L’an passé à Berlin, le champion olympique 2016 du marathon Eliud Kipchoge avait crée la sensation en pulvérisant le record du monde de la discipline en 2h01’39. Absent cette année car en pleine préparation pour tenter de passer sous les 2 heures à Vienne (Autriche) le 12 octobre prochain dans des conditions spécifiques, Kipchoge avait laissé ce dimanche le champ libre à la concurrence.
Une concurrence affûtée et expérimentée emmenée par Kenenisa Bekele qui à 37 ans avait l’intention de montrer qu’il était loin d’avoir dit son dernier mot. 14 degrés, 75% d’humidité et peu de vent les conditions météo sont propices à un nouveau chrono exceptionnel mais avant le départ ils sont peu à imaginer que le record du monde de Kipchoge puisse être en grand danger.
A 9h15 précises, les élites messieurs et dames s’élancent ensemble avec l’objectif d’affoler le chrono comme chaque année à Berlin. Dès le 1er kilomètre, un groupe de 9 dont 3 meneurs d’allure imprime le tempo. Kenenisa Bekele bien évidemment présent est accompagné par ses compatriotes Leul Gebrselassie, Sisay Lemma, Birhanu Legese (tous avec des records personnels en moins de 2h04’30), le Kenyann Jonathan Korir est également de la partie.
Au passage au 5ème kilomètre en 14’25, le ton est donné, le groupe de tête réduit à 8 (dont 3 meneurs d’allure) est sur les bases du record du monde.
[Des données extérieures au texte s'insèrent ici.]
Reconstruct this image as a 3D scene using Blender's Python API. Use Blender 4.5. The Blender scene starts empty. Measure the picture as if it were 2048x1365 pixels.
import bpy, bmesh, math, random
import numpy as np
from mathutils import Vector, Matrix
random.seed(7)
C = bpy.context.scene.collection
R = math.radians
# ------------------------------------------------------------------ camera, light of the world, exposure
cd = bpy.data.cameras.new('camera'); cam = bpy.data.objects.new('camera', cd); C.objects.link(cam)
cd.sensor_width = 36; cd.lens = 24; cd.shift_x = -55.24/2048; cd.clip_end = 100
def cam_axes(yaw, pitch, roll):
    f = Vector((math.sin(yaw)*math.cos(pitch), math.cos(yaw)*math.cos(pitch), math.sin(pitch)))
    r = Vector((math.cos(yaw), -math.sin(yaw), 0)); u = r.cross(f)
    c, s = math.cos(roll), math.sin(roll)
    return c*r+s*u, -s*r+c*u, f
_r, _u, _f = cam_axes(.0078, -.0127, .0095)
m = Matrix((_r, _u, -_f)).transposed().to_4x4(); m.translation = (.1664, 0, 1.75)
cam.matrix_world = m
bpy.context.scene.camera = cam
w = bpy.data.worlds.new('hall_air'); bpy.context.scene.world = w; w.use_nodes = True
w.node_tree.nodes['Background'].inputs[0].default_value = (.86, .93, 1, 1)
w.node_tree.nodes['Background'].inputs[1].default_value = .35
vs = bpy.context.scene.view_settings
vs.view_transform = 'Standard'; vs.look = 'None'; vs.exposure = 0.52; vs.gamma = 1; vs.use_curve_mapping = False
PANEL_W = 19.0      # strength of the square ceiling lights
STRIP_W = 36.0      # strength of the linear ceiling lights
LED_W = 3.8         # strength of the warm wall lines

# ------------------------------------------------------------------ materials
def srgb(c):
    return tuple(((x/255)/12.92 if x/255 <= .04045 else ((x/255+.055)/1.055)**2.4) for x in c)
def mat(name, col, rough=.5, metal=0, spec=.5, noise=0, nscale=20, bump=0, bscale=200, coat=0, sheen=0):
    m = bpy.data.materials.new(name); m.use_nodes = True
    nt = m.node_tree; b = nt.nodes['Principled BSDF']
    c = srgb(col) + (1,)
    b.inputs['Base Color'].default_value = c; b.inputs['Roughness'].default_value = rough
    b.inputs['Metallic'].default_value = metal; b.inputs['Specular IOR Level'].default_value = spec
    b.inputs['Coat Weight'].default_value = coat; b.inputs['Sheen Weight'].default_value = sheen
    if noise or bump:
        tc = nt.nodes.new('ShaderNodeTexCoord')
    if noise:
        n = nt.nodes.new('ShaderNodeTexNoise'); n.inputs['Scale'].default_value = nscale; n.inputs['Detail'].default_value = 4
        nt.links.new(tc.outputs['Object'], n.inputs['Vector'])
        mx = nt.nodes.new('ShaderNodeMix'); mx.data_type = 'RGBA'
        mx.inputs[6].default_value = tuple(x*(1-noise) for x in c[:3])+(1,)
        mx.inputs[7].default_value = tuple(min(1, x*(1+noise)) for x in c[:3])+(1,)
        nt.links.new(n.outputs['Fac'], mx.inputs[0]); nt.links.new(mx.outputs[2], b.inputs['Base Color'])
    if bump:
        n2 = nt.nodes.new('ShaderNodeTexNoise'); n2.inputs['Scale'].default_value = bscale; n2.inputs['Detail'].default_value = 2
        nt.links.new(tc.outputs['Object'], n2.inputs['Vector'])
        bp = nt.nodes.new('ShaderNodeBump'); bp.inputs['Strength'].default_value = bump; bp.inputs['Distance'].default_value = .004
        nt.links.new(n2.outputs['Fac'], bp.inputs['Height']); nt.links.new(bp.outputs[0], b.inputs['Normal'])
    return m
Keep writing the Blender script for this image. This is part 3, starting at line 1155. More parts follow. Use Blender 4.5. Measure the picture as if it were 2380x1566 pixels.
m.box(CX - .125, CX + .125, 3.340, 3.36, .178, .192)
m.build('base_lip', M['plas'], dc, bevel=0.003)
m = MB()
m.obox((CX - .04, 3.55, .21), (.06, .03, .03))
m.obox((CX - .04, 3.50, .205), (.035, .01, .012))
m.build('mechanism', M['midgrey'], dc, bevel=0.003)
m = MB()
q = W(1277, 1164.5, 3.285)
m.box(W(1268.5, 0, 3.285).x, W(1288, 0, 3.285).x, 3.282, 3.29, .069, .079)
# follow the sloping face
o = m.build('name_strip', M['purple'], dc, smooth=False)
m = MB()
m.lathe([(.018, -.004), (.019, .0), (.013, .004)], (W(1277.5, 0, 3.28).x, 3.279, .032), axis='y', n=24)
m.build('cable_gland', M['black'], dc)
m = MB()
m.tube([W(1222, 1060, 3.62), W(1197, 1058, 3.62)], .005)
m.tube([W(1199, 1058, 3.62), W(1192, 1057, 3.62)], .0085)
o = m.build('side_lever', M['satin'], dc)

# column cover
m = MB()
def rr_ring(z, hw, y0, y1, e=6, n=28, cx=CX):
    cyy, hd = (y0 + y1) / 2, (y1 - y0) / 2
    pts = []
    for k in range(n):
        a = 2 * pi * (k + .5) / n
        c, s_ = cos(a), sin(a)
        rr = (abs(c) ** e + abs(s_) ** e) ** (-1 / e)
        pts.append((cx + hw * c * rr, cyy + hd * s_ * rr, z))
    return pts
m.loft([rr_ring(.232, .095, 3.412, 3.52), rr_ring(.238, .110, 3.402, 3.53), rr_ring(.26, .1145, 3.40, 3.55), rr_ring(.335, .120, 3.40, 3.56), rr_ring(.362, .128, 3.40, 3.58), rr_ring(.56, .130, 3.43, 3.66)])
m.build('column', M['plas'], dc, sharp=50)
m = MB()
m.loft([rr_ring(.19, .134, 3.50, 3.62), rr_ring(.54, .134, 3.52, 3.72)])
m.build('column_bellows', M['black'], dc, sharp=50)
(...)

Tendance confirmée au 10ème kilomètre en 28’52. Le groupe de tête ralentit légèrement l’allure pour atteindre le 15ème kilomètre en 43’29 sur un tempo néanmoins affolant de 2h02’19 à l’arrivée, sur les bases de la meilleure performance mondiale de l’année.
Au semi-marathon en 1h01’05, le groupe de 5 inchangé (Bekele, Gebrselassie, Lemma, Legese, Korir) avec encore un meneur d’allure reste sur les bases du record du monde puisque l’an passé Kipchoge avait couru plus vite la seconde moitié du tracé Berlinois. Bekele décide de durcir l’allure, Leul Gebrselassie est le premier a en faire les frais et lâche prise. Au passage au 25ème kilomètre en 1h12’30 ils ne sont plus que 4 aux commandes. Korir finit par céder à son tour à l’approche du 27ème kilomètre.
Au 30ème kilomètre passé en 1h26’53, Legese et Lemma assurent le rythme, Bekele semble moins à l’aise légèrement ralenti par une douleur. Legese en profite pour se montrer plus incisif et distancer Lemma. Bekele suit à quelques dizaines de mètres mais maintient un écart stable. Rien ne semble définitif. Bekele réagit, revient sur Lemma et le laisse sur place juste avant le 35ème kilomètre. Bekele relancé comme jamais refait progressivement son retard sur Legese qui pensait sans doute avoir course gagnée. La jonction se fait au 37ème kilomètre, Bekele dépose littéralement Legese.
Bekele à pleine vitesse a fait une véritable démonstration en avalant les 10km entre le 30ème et le 40ème kilomètre en 28’35 ! Phénoménal, Bekele à deux kilomètres de l’arrivée seul en tête est en mesure de s’offrir le record du monde du marathon lui qui détient toujours ceux du 5.000 m et 10.000 m. Il ne lui manque que quelques secondes. Suspens insoutenable jusqu’à l’arrivée sur la dernière ligne droite après le passage sous la porte de Brandebourg, on croit à l’exploit de Kenenisa Bekele qui termine finalement en 2h01’41 et frôle le record du monde de seulement deux secondes. Incroyable dénouement qui voit Birhanu Legese prendre la 2ème place en 2h02’48 (4ème meilleure performance mondiale de tous les temps). Sisay Lemma complète le podium en 2h03’36.
A 37 ans, Bekele immense champion que l’on pouvait penser sur le déclin pas toujours à son aise sur le marathon qu’il a découvert en 2014 a démontré qu’il fallait encore compter sur lui. On se prend à rêver d’une explication au sommet avec Kipchoge lors des Jeux Olympiques de Tokyo l’an prochain.
Venu à Berlin avec l’objectif de réaliser les minima pour les Jeux de Tokyo (2h11’30), le premier Français Emmanuel Roudolff-Levisse était dans l’allure pendant plus de 30 km. Le champion de France de cross, qui disputait son premier marathon, a bouclé la course en 2h14’32, à plus de trois minutes du temps requis.